Glencore is to give $2bn (£1.47bn) to shareholders after a turbulent year in which profits slumped and talks collapsed over a blockbuster $260bn merger with the fellow mining company Rio Tinto.
The FTSE 100 company announced the payout on Wednesday despite reporting that annual profits slipped 6% on the previous year to $13.5bn.
It comes weeks after talks over what would have been the largest deal in mining history collapsed, leaving the Swiss-headquartered commodities company to press ahead with a plan to more than double its copper production over the next decade.
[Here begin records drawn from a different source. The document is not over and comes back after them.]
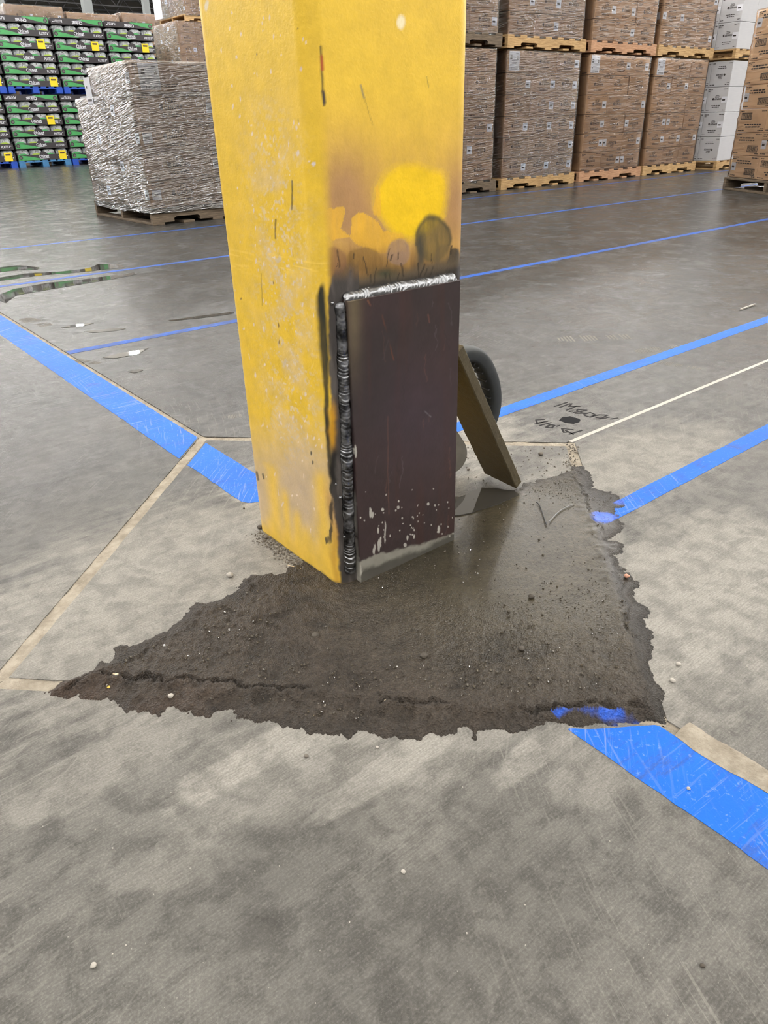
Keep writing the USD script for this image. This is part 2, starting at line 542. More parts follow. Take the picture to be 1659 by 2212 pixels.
def bar(a, b, w, h=None):
    """a square bar from a to b"""
    a, b = np.asarray(a, float), np.asarray(b, float)
    L = np.linalg.norm(b - a)
    m = trimesh.creation.box((w, h or w, L))
    z = (b - a) / L
    x = np.cross(z, (0, 0, 1.0) if abs(z[2]) < 0.95 else (1.0, 0, 0))
    x /= np.linalg.norm(x)
    T = np.eye(4)
    T[:3, 0], T[:3, 1], T[:3, 2], T[:3, 3] = x, np.cross(z, x), z, (a + b) / 2
    m.apply_transform(T)
    return m


def frame_mat(o, x, y, z):
    T = np.eye(4)
    T[:3, 0], T[:3, 1], T[:3, 2], T[:3, 3] = x, y, z, o
    return T


def ragged(pts, step, amp, seed, freq=14.0):
    """a polygon whose outline is broken up by noise"""
    ls = LineString(list(pts) + [pts[0]])
    n = max(8, int(ls.length / step))
    q = np.array([ls.interpolate(i / n, normalized=True).coords[0] for i in range(n)])
    k = np.c_[q * freq, np.full(n, seed)]
    off = np.c_[meshkit.fbm(k, 4, seed) - 0.5, meshkit.fbm(k + 31.7, 4, seed + 5) - 0.5] * 2 * amp
    return Polygon(q + off).buffer(0)


def on_front(m, h=0):
    """a mesh drawn in the xy plane, stood up so that it faces -y"""
    m = m.copy()
    m.apply_transform(np.array([[1, 0, 0, 0], [0, 0, -1, 0], [0, 1, 0, 0], [0, 0, 0, 1.0]]))
    return m


def turned(m, deg):
    m = m.copy()
    m.apply_transform(trimesh.transformations.rotation_matrix(math.radians(deg), (0, 0, 1)))
    return m


# ------------------------------------------------------------------ the room: floor
CX, CY, HD, BAND = 0.6145, 0.852, 0.5635, 0.0150


def diamond(r):
    return Polygon([(CX - r, CY), (CX, CY + r), (CX + r, CY), (CX, CY - r)])


floor = thing('floor', 'grey trowelled concrete warehouse floor with joints', None, kind='structure')
outer, inner = diamond(HD + BAND), diamond(HD - BAND)
big = sbox(-13, -13, 82, 82)
jx = sbox(0.6075, -13, 0.6205, 82)      # joint running away to the left
jy = sbox(-13, 0.8575, 82, 0.8655)      # joint running away to the right
rest = big.difference(unary_union([outer, jx, jy]))
for q in sorted(rest.geoms, key=lambda s: (round(s.centroid.x), s.centroid.y)):
    if q.area > 1:
        obj('slab', prism(q, -0.15, 0.0), M['slab'], floor)
obj('isolation_slab', prism(ragged(list(inner.exterior.coords)[:-1], 0.004, 0.0016, 3), -0.15, 0.0), M['slab'], floor,
    label='diamond of concrete round the column foot')
ring = diamond(HD + BAND + 0.002).difference(diamond(HD - BAND - 0.003))


def grid_strip(poly, step, z, amp, seed):
    x0, y0, x1, y1 = poly.bounds
    xs, ys = np.arange(x0, x1 + step, step), np.arange(y0, y1 + step, step)
    X, Y = np.meshgrid(xs, ys)
    Z = z + amp * (meshkit.fbm(np.c_[X.ravel() * 60, Y.ravel() * 60, np.zeros(X.size)], 3, seed).reshape(X.shape) - 0.5)
    ok = contains_xy(poly, X[:-1, :-1] + step / 2, Y[:-1, :-1] + step / 2)
    idx = np.arange(X.size).reshape(X.shape)
    q = np.stack([idx[:-1, :-1], idx[:-1, 1:], idx[1:, 1:], idx[1:, :-1]], -1)[ok]
    return clean(np.c_[X.ravel(), Y.ravel(), Z.ravel()], q)


def clean(v, q):
    f = np.vstack([q[:, [0, 1, 2]], q[:, [0, 2, 3]]])
    u, inv = np.unique(f, return_inverse=True)
    return tm(v[u], inv.reshape(-1, 3))


sides = [sbox(-2, CY, CX, 3), sbox(CX, CY, 3, 3), sbox(CX, -2, 3, CY), sbox(-2, -2, CX, CY)]
for k, sd in enumerate(sides):
    obj('joint_filler', grid_strip(ring.intersection(sd), 0.004, -0.0014, 0.0034, 11 + k), M['sand'], floor, smooth=True)
obj('joint_filler', b2(0.6065, 0.6215, outer.bounds[3] - 0.004, 60, -0.02, -0.002), M['sand'], floor)
obj('joint_filler', b2(0.6065, 0.6215, -12, outer.bounds[1] + 0.004, -0.02, -0.002), M['sand'], floor)
obj('joint_filler', b2(outer.bounds[2] - 0.004, 60, 0.8565, 0.8665, -0.02, 0.0004), M['white_line'], floor, label='white joint filler line')
obj('joint_filler', b2(-12, outer.bounds[0] + 0.004, 0.8565, 0.8665, -0.02, -0.002), M['sand'], floor)
# crumbled sand beside the near joint
obj('joint_filler', prism(ragged([(0.604, -0.2), (0.604, 0.262), (0.634, 0.262), (0.632, -0.2)], 0.004, 0.004, 41, 30), -0.001, 0.0009), M['sand'], floor)

PT = 0.0005
end = [(0.525, 3.6), (0.607, 3.6), (0.607, 1.02), (0.600, 1.03), (0.560, 1.058), (0.535, 1.070), (0.525, 1.085)]
near_line = [(0.527, -1.5), (0.602, -1.5), (0.606, 0.283), (0.58, 0.30), (0.54, 0.33), (0.524, 0.345)]
blue_near = ragged(near_line, 0.006, 0.0018, 21, 40)
far_aisle = sbox(0.525, 3.5, 0.607, 60)
aisle = ragged(end, 0.006, 0.0018, 22, 40)
keep = ring.buffer(0.002)
obj('blue_line', prism(aisle.difference(keep), 0.0, PT), M['blue'], floor, label='wide blue aisle line left of the column')
obj('blue_line', prism(far_aisle, 0.0, PT), M['blue_worn'], floor)
obj('blue_line', prism(blue_near, 0.0, PT), M['blue'], floor, label='wide blue line running to the lower right')


def stall(y0, y1, x0, x1, mat, seed, label):
    p = ragged([(x0, y0), (x1, y0), (x1, y1), (x0, y1)], 0.012, 0.002, seed, 25)
    obj('blue_line', prism(p.union(sbox(x1 - 0.02, y0, 40, y1)), 0.0, PT), mat, floor, label=label)


stall(1.062, 1.104, 0.80, 4.0, M['blue'], 31, 'bright blue line right behind the column')
stall(0.595, 0.635, 0.958, 4.0, M['blue'], 32, 'blue line at the right running from the wet mortar')
stall(2.335, 2.375, 0.622, 6.0, M['blue_worn'], 33, 'worn blue line crossing behind the column')
stall(3.708, 3.748, 0.0, 8.0, M['blue_worn'], 34, 'far worn blue line')
stall(5.02, 5.06, 0.0, 8.0, M['blue_worn'], 35, 'farthest faint blue line')

# handwriting on the slab: strokes as they run on the floor
INK = [[(1198, 878), (1225, 869)], [(1209, 880), (1231, 872)], [(1235, 872), (1229, 878), (1252, 878)], [(1224, 886), (1246, 877)], [(1230, 889), (1236, 888)],
       [(1267, 886), (1248, 885), (1246, 888), (1262, 893), (1244, 893), (1240, 891), (1256, 889), (1267, 886)],
       [(1262, 895), (1275, 891), (1286, 896), (1275, 901), (1264, 898)], [(1282, 899), (1295, 896), (1312, 897), (1300, 903), (1288, 902)],
       [(1290, 905), (1304, 904), (1316, 901)], [(1320, 905), (1334, 903)],
       [(1175, 906), (1158, 907), (1160, 914), (1172, 912)], [(1156, 916), (1182, 910)], [(1167, 919), (1190, 913)],
       [(1180, 923), (1188, 917), (1198, 919), (1192, 924), (1180, 923)], [(1203, 921), (1208, 919)],
       [(1237, 928), (1214, 926), (1218, 934), (1226, 933)], [(1222, 930), (1238, 938)], [(1230, 938), (1256, 930)]]
for s in INK:
    ls = LineString([tuple(gnd(*q)) for q in s]).buffer(0.0023, cap_style=1)
    obj('marker_stroke', prism(ls, 0.0, 0.0003), M['marker_faded'], floor)
blob = ragged([tuple(gnd(*q)) for q in ((1207, 909), (1216, 901), (1232, 899), (1244, 903), (1254, 907), (1252, 912), (1238, 916), (1222, 914))], 0.004, 0.004, 71, 60)
obj('marker_blot', prism(blob, 0.0, 0.0003), M['marker'], floor)

# pale dusty shoe prints: rows of tread marks
g = G()
M['print_dust'] = g.principled('pale_dust', base_color=g.mix(g.noise(g.pos(), 60.0, 3), lin(84, 81, 77), lin(140, 136, 128)), roughness=0.9, specular_ior_level=0.1)
for (hu, hv), (tu, tv_) in (((1362, 727), (1205, 733)), ((1478, 748), (1372, 760)), ((1515, 797), (1425, 783)), ((104, 704), (50, 688)), ((215, 785), (160, 778)), ((560, 893), (485, 902))):
    a_, b_ = gnd(hu, hv), gnd(tu, tv_)
    L_ = np.linalg.norm(b_ - a_)
    d_ = (b_ - a_) / L_
    n_ = np.array([-d_[1], d_[0]])
    bars_ = []
    for k in range(22):
        t_ = (k + 0.5) / 22
        if 0.30 < t_ < 0.44 or RNG.random() < 0.16:
            continue
        hw = (0.034 if t_ < 0.3 else 0.044 * math.sqrt(max(0.05, 1 - ((t_ - 0.70) / 0.32) ** 2))) * min(1.0, L_ / 0.26) * RNG.uniform(0.75, 1.0)
        c_ = a_ + d_ * t_ * L_
        w_ = 0.0032 * min(1.0, L_ / 0.26)
        bars_.append(Polygon([c_ - n_ * hw - d_ * w_, c_ + n_ * hw + d_ * w_ * 0.2, c_ + n_ * hw + d_ * w_ * 1.6, c_ - n_ * hw + d_ * w_ * 1.2]))
    obj('shoe_print', prism(unary_union(bars_), 0.0, 0.0003), M['print_dust'], floor, label='pale dusty shoe print')

# standing water on the polished floor
PUD = [([(0, 578), (40, 573), (84, 578), (80, 583), (40, 584), (0, 588)], 'small dark puddle at the left edge, farthest one'),
       ([(0, 600), (60, 590), (120, 588), (190, 580), (215, 570), (262, 572), (268, 578), (235, 582), (150, 590), (80, 596), (0, 607)], 'long thin puddle just beyond the worn blue line at left'),
       ([(0, 636), (30, 625), (100, 612), (180, 604), (290, 589), (298, 592), (240, 604), (130, 622), (34, 638), (14, 655), (0, 650)], 'long puddle on the near side of the worn blue line at left'),
       ([(180, 716), (250, 709), (275, 710), (250, 715), (200, 719)], 'short puddle streak with a bright glint, left of the column'),
       ([(225, 773), (262, 763), (300, 757), (320, 752), (295, 766), (250, 775)], 'puddle streak with a white glint above the aisle line'),
       ([(366, 692), (430, 683), (505, 673), (505, 677), (430, 688), (370, 694)], 'thin wet streak touching the left edge of the column'),
       ([(275, 803), (300, 797), (312, 799), (290, 806)], 'small damp oval spot above the aisle line'),
       ([(132, 708), (160, 701), (208, 697), (180, 704), (150, 707)], 'narrow wet smear beside the pale shoe print')]
for k, (pts, lab) in enumerate(PUD):
    q = ragged([tuple(gnd(*a)) for a in pts], 0.012, 0.010, 81 + k, 9)
    obj('puddle', prism(q, 0.0002, 0.0009), M['water'], None, lab, 'puddle')


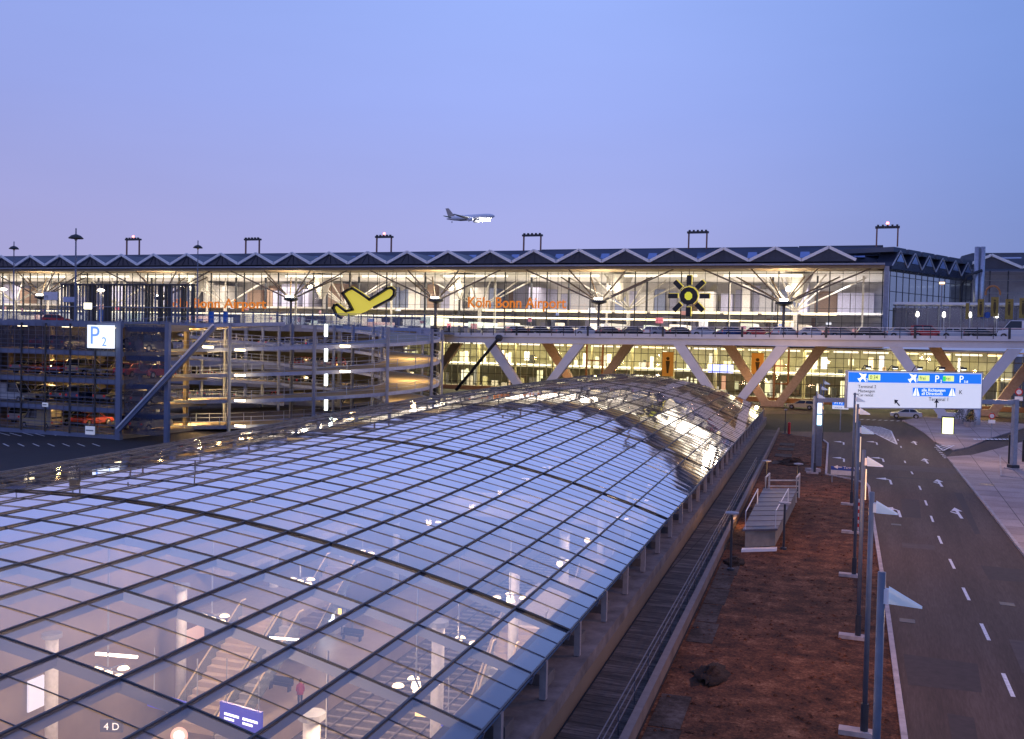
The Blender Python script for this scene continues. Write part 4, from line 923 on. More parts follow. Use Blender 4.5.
# wide dark posts
# ------------------------------------------------------------------ cars
def carpaint(n,c,metal=.3): return mat(n,c,.3,metal=metal,noise=False,coat=.6)
carpaint('car_black',(.015,.016,.02)); carpaint('car_silver',(.42,.45,.50)); carpaint('car_red',(.40,.02,.022)); carpaint('car_blue',(.03,.07,.22)); carpaint('car_white',(.68,.70,.74),0); carpaint('car_grey',(.15,.16,.18)); carpaint('car_beige',(.55,.47,.30),0)
M_hl=mat('headlight',(.7,.7,.7),.2,noise=False); M_tl=mat('taillight',(.5,.02,.02),.3,emit=(1,.05,.03),es=.12,noise=False)
M_trim=mat('car_trim',(.02,.02,.022),.6,noise=False)
def make_car(kind,paint):
    # built at the origin, nose to +X
    D={'saloon':(4.4,1.76,1.42,.95,[(-2.2,.55),(-2.15,.92),(-1.5,.98),(.85,.92),(2.0,.78),(2.2,.55)],(-1.75,-1.1,.25,1.0)),
       'estate':(4.5,1.78,1.47,.95,[(-2.25,.5),(-2.22,.95),(.9,.92),(2.05,.78),(2.22,.5)],(-2.18,-1.85,.2,1.0)),
       'suv':(4.6,1.86,1.78,1.1,[(-2.3,.6),(-2.28,1.08),(1.0,1.08),(2.15,.98),(2.3,.6)],(-2.24,-2.0,.3,.95)),
       'van':(5.4,2.0,2.45,1.25,[(-2.7,.55),(-2.7,1.25),(1.6,1.25),(2.5,1.0),(2.7,.6)],(-2.68,-2.6,1.1,2.0))}[kind]
    Ln,W,Ht,belt,top,cab=D
    root=bpy.data.objects.new('parked_car' if kind!='van' else 'parked_van',None); COL.objects.link(root); root['_o']=[0,0,0]
    r_=.33; wx=Ln/2-.85
    prof=[(-Ln/2+.02,.32),(-wx-.42,.30),(-wx-.36,.55),(-wx-.15,.70),(-wx+.15,.70),(-wx+.36,.55),(-wx+.42,.28),(wx-.42,.28),(wx-.36,.55),(wx-.15,.70),(wx+.15,.70),(wx+.36,.55),(wx+.42,.30),(Ln/2-.02,.32)]+top[::-1]
    mb=MB(); sec=[]
    for yy,ins in ((-W/2,.05),(-W/2+.09,0),(W/2-.09,0),(W/2,.05)):
        sec.append([(x*(1-ins*.3),yy,z-(ins if z>.9 else 0)) for x,z in prof])
    n=len(prof); vs=[v for s in sec for v in s]; fs=[(k,k+1 if k+1<n else 0,(k+1)%n+n,k+n) for k in range(n)]
    fs=[]
    for j in range(3):
        for k in range(n): fs.append((j*n+k,j*n+(k+1)%n,(j+1)*n+(k+1)%n,(j+1)*n+k))
    fs.append(tuple(range(n))[::-1]); fs.append(tuple(3*n+k for k in range(n)))
    mb.add(vs,fs)
    b0,t0,t1,b1=cab; hb=W/2-.06; ht=W/2-.24
    # roof with pillars
    zr=Ht
    mb2=MB(); mb2.add([(t0,-ht,zr-.07),(t1,-ht,zr-.07),(t1,ht,zr-.07),(t0,ht,zr-.07),(t0+.08,-ht+.08,zr),(t1-.15,-ht+.08,zr),(t1-.15,ht-.08,zr),(t0+.08,ht-.08,zr)],[(0,3,2,1),(4,5,6,7),(0,1,5,4),(1,2,6,5),(2,3,7,6),(3,0,4,7)])
    for sg in (-1,1):
        for bx,tx in ((b0,t0),(b1,t1),((b0+b1)/2-.1,(t0+t1)/2)):
            mb2.bar((bx,sg*hb,belt-.05),(tx,sg*ht,zr-.05),.09,.07)
    if kind=='van': mb2.box((b0+.05,-hb+.01,belt-.02),(b0+2.4,hb-.01,zr-.08))
    o=mb.build('body',MATS[paint],root,bevel=.02); mb2.build('roof',MATS[paint],root)
    g=MB(); i_=.03
    g.add([(b0+i_,-hb+i_,belt-.06),(b1-i_,-hb+i_,belt-.06),(b1-i_,hb-i_,belt-.06),(b0+i_,hb-i_,belt-.06),(t0+i_,-ht+i_,zr-.08),(t1-i_,-ht+i_,zr-.08),(t1-i_,ht-i_,zr-.08),(t0+i_,ht-i_,zr-.08)],[(0,3,2,1),(4,5,6,7),(0,1,5,4),(1,2,6,5),(2,3,7,6),(3,0,4,7)])
    g.build('window_glass',M_glassd,root)
    for sx_ in (-1,1):
        for sy in (-1,1):
            wl=MB().lathe((sx_*wx,sy*(W/2-.13),r_),[(.20,-.11),(r_,-.10),(r_,.10),(.20,.11)],16,'y').build('wheel',M_rub,root,smooth=False)
            MB().lathe((sx_*wx,sy*(W/2-.02),r_),[(.20,-.02),(.19,.02)],10,'y').build('rim',M_rim,wl)
    for sy in (-1,1):
        MB().box((Ln/2-.16,sy*(W/2-.32)-.17,.62),(Ln/2-.005,sy*(W/2-.32)+.17,.76)).build('headlight',M_hl,root)
        MB().box((-Ln/2-.005,sy*(W/2-.22)-.12,.66),(-Ln/2+.12,sy*(W/2-.22)+.12,.88)).build('taillight',M_tl,root)
    MB().box((Ln/2-.05,-W/2+.15,.34),(Ln/2+.03,W/2-.15,.5)).build('bumper',M_trim,root)
    MB().box((-Ln/2-.03,-W/2+.15,.34),(-Ln/2+.05,W/2-.15,.5)).build('bumper',M_trim,root)
    return root
proto={k:make_car(k,'car_silver') for k in ('saloon','estate','suv','van')}
used={k:False for k in proto}
def put_car(kind,paint,loc,rz,label,cat='car',group=None,sc=1.0):
    sw={'car_silver':paint} if paint!='car_silver' else None
    r=dup(proto[kind],loc,rz,label,group,sw); r['category']=cat; r.scale=(sc,sc,sc); r['_o']=[0,0,0]
    return r
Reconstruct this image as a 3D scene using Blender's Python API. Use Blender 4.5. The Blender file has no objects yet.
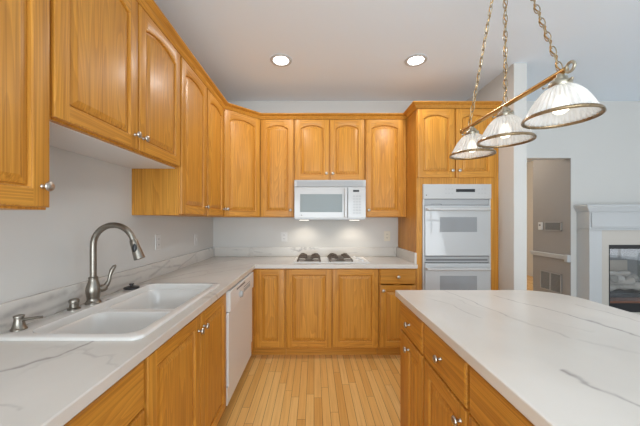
import bpy, math, random
from mathutils import Vector, Matrix
random.seed(7)
PI = math.pi
S = bpy.context.scene
C = S.collection

# ------------------------------------------------------------------ camera
FPX = 284.4
EYE = 1.337
cd = bpy.data.cameras.new('camera')
cd.sensor_fit = 'HORIZONTAL'; cd.sensor_width = 36.0
cd.lens = FPX / 640 * 36
cd.shift_x = 6 / 640
cd.shift_y = 7.3 / 640
cd.clip_start = 0.02
cam = bpy.data.objects.new('camera', cd); C.objects.link(cam)
cam.location = (0, 0, EYE); cam.rotation_euler = (PI / 2, 0, 0)
S.camera = cam

# ------------------------------------------------------------------ world, light, exposure
S.view_settings.view_transform = 'Standard'
S.view_settings.look = 'None'
S.view_settings.gamma = 1.0
S.view_settings.use_curve_mapping = False
S.view_settings.exposure = 0.38
W = bpy.data.worlds.new('sky'); S.world = W; W.use_nodes = True
bg = W.node_tree.nodes['Background']
bg.inputs[0].default_value = (0.80, 0.90, 1.0, 1); bg.inputs[1].default_value = 1.2

def area(name, loc, rot, sx, sy, watts, col):
    l = bpy.data.lights.new(name, 'AREA'); l.shape = 'RECTANGLE'; l.size = sx; l.size_y = sy
    l.energy = watts; l.color = col
    o = bpy.data.objects.new(name, l); C.objects.link(o); o.location = loc; o.rotation_euler = rot
    return o
YR = -3.0      # rear wall
XR = 5.8       # right wall of the family room
# added fill through made-up sliding doors behind the camera, then daylight through the two windows of the family room
area('rear_daylight_fill', (0.3, YR - 0.12, 1.25), (PI / 2 + .80, 0, 0), 3.0, 2.2, 140, (0.84, 0.94, 1.0))
area('rear_daylight_fill', (3.35, YR - 0.12, 1.15), (PI / 2 + .45, 0, 0), 0.9, 2.0, 19, (0.92, 0.97, 1.0))
area('daylight_right', (XR + 0.12, 0.3, 1.5), (PI / 2 + .6, 0, PI / 2), 2.8, 1.9, 13, (0.95, 0.97, 1.0))
DOWN_W = 4.0

# ------------------------------------------------------------------ materials
def mat(name):
    m = bpy.data.materials.new(name); m.use_nodes = True
    return m, m.node_tree, m.node_tree.nodes['Principled BSDF']

def simple(name, col, rough=0.5, metal=0.0, coat=0.0, bump=0.0, bscale=200.0, spec=0.5):
    m, t, p = mat(name)
    p.inputs['Base Color'].default_value = (*col, 1); p.inputs['Roughness'].default_value = rough
    p.inputs['Metallic'].default_value = metal; p.inputs['Coat Weight'].default_value = coat
    p.inputs['Specular IOR Level'].default_value = spec
    tc = t.nodes.new('ShaderNodeTexCoord')
    n = t.nodes.new('ShaderNodeTexNoise'); n.inputs['Scale'].default_value = bscale
    t.links.new(tc.outputs['Object'], n.inputs['Vector'])
    # faint roughness variation (and optional bump)
    mr = t.nodes.new('ShaderNodeMapRange')
    mr.inputs['To Min'].default_value = max(0.0, rough - 0.04); mr.inputs['To Max'].default_value = min(1.0, rough + 0.04)
    t.links.new(n.outputs['Fac'], mr.inputs['Value']); t.links.new(mr.outputs[0], p.inputs['Roughness'])
    if bump:
        b = t.nodes.new('ShaderNodeBump'); b.inputs['Strength'].default_value = bump; b.inputs['Distance'].default_value = 0.002
        t.links.new(n.outputs['Fac'], b.inputs['Height']); t.links.new(b.outputs[0], p.inputs['Normal'])
    return m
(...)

Rising metals prices and an increase in copper output in the second half of the year were not enough to make up for a bruising fall in coal and energy commodity prices, which pulled earnings down. Glencore, which was established in 1974 as a trading company, has operations in more than 30 countries and a workforce of about 140,000.
The idea of combining Rio and Glencore has been repeatedly floated over the past two decades and was raised the first time just before the global financial crisis in 2008. Rio rejected Glencore’s merger approach in 2014, while another round of talks in 2024 also came to nothing.
The most recent attempts followed the $53bn deal between Anglo American and the Canadian rival Teck last September, which brought two of the world’s largest copper producers together.
Despite the failed deal, Gary Nagle, Glencore’s chief executive, said last year brought “significant progress” and pointed to “clear momentum for our copper-led growth strategy”.
Copper has become central to Glencore’s future, with the metal increasingly in demand as the world builds out electric vehicles, renewable energy infrastructure and power grids. The company is targeting production of more than 1m tonnes of copper a year by the end of 2028, rising to 1.6m tonnes by 2035, which would make it one of the world’s largest producers.
Glencore is the world’s sixth-largest copper producer and the largest listed coal producer. Nagle justified the payout to investors by pointing to Glencore’s $4bn stake in Bunge, a US agricultural trader it received when Bunge merged with Glencore’s Viterra grain business last year, which he described as surplus capital being set aside for shareholders.
Glencore has long been one of the world’s biggest coal traders, a business that has attracted criticism from climate campaigners but which the company argues is needed to keep the lights on in developing economies.
In 2024 it scrapped plans to spin off its coal business after shareholders urged the commodities company to hold on to the highly profitable but heavily polluting division.